# [Task to complete]
Extract the complete data exactly as given.

# [Provided data]
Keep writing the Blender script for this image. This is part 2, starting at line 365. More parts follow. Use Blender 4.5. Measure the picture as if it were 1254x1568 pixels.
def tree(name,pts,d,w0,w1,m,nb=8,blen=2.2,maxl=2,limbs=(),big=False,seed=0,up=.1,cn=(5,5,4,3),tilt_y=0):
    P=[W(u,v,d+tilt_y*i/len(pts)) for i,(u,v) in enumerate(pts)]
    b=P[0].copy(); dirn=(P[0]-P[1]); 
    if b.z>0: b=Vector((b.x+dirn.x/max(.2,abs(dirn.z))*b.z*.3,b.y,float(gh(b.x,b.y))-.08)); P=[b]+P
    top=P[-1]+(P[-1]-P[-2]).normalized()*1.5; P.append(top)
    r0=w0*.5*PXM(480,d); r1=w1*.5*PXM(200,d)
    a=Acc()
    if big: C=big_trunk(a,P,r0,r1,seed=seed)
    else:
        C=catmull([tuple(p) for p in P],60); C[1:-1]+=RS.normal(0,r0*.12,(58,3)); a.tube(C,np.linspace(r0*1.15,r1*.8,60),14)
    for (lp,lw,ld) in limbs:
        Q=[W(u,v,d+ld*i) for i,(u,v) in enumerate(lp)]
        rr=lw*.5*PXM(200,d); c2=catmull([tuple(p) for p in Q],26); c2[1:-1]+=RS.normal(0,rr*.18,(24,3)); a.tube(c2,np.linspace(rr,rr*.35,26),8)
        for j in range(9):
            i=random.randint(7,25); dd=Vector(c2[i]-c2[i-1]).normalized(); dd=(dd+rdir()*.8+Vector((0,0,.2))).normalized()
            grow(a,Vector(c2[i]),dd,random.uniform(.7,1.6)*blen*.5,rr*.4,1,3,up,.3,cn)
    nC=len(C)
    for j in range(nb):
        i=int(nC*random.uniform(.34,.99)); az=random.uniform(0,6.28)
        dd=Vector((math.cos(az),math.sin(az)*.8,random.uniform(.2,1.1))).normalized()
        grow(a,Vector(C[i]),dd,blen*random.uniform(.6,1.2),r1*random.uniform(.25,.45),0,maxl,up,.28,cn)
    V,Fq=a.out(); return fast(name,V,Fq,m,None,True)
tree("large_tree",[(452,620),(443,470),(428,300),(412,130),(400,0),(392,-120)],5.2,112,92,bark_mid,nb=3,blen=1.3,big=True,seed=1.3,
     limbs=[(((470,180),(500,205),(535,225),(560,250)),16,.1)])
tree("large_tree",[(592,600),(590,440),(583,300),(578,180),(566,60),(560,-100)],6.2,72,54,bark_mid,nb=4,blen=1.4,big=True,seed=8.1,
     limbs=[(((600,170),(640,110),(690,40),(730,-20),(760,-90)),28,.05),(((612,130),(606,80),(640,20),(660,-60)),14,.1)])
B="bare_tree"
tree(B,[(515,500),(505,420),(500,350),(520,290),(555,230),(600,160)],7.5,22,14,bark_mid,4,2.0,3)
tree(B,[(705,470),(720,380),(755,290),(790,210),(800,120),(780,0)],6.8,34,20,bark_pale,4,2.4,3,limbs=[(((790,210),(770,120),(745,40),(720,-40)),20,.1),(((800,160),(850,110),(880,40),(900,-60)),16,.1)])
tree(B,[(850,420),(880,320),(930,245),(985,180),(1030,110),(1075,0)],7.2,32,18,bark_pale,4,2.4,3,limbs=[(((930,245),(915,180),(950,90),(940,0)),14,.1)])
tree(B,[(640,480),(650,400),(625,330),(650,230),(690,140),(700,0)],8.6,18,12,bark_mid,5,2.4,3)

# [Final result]
Keep writing the Blender script for this image. This is part 2, starting at line 365. More parts follow. Use Blender 4.5. Measure the picture as if it were 1254x1568 pixels.
def tree(name,pts,d,w0,w1,m,nb=8,blen=2.2,maxl=2,limbs=(),big=False,seed=0,up=.1,cn=(5,5,4,3),tilt_y=0):
    P=[W(u,v,d+tilt_y*i/len(pts)) for i,(u,v) in enumerate(pts)]
    b=P[0].copy(); dirn=(P[0]-P[1]); 
    if b.z>0: b=Vector((b.x+dirn.x/max(.2,abs(dirn.z))*b.z*.3,b.y,float(gh(b.x,b.y))-.08)); P=[b]+P
    top=P[-1]+(P[-1]-P[-2]).normalized()*1.5; P.append(top)
    r0=w0*.5*PXM(480,d); r1=w1*.5*PXM(200,d)
    a=Acc()
    if big: C=big_trunk(a,P,r0,r1,seed=seed)
    else:
        C=catmull([tuple(p) for p in P],60); C[1:-1]+=RS.normal(0,r0*.12,(58,3)); a.tube(C,np.linspace(r0*1.15,r1*.8,60),14)
    for (lp,lw,ld) in limbs:
        Q=[W(u,v,d+ld*i) for i,(u,v) in enumerate(lp)]
        rr=lw*.5*PXM(200,d); c2=catmull([tuple(p) for p in Q],26); c2[1:-1]+=RS.normal(0,rr*.18,(24,3)); a.tube(c2,np.linspace(rr,rr*.35,26),8)
        for j in range(9):
            i=random.randint(7,25); dd=Vector(c2[i]-c2[i-1]).normalized(); dd=(dd+rdir()*.8+Vector((0,0,.2))).normalized()
            grow(a,Vector(c2[i]),dd,random.uniform(.7,1.6)*blen*.5,rr*.4,1,3,up,.3,cn)
    nC=len(C)
    for j in range(nb):
        i=int(nC*random.uniform(.34,.99)); az=random.uniform(0,6.28)
        dd=Vector((math.cos(az),math.sin(az)*.8,random.uniform(.2,1.1))).normalized()
        grow(a,Vector(C[i]),dd,blen*random.uniform(.6,1.2),r1*random.uniform(.25,.45),0,maxl,up,.28,cn)
    V,Fq=a.out(); return fast(name,V,Fq,m,None,True)
tree("large_tree",[(452,620),(443,470),(428,300),(412,130),(400,0),(392,-120)],5.2,112,92,bark_mid,nb=3,blen=1.3,big=True,seed=1.3,
     limbs=[(((470,180),(500,205),(535,225),(560,250)),16,.1)])
tree("large_tree",[(592,600),(590,440),(583,300),(578,180),(566,60),(560,-100)],6.2,72,54,bark_mid,nb=4,blen=1.4,big=True,seed=8.1,
     limbs=[(((600,170),(640,110),(690,40),(730,-20),(760,-90)),28,.05),(((612,130),(606,80),(640,20),(660,-60)),14,.1)])
B="bare_tree"
tree(B,[(515,500),(505,420),(500,350),(520,290),(555,230),(600,160)],7.5,22,14,bark_mid,4,2.0,3)
tree(B,[(705,470),(720,380),(755,290),(790,210),(800,120),(780,0)],6.8,34,20,bark_pale,4,2.4,3,limbs=[(((790,210),(770,120),(745,40),(720,-40)),20,.1),(((800,160),(850,110),(880,40),(900,-60)),16,.1)])
tree(B,[(850,420),(880,320),(930,245),(985,180),(1030,110),(1075,0)],7.2,32,18,bark_pale,4,2.4,3,limbs=[(((930,245),(915,180),(950,90),(940,0)),14,.1)])
tree(B,[(640,480),(650,400),(625,330),(650,230),(690,140),(700,0)],8.6,18,12,bark_mid,5,2.4,3)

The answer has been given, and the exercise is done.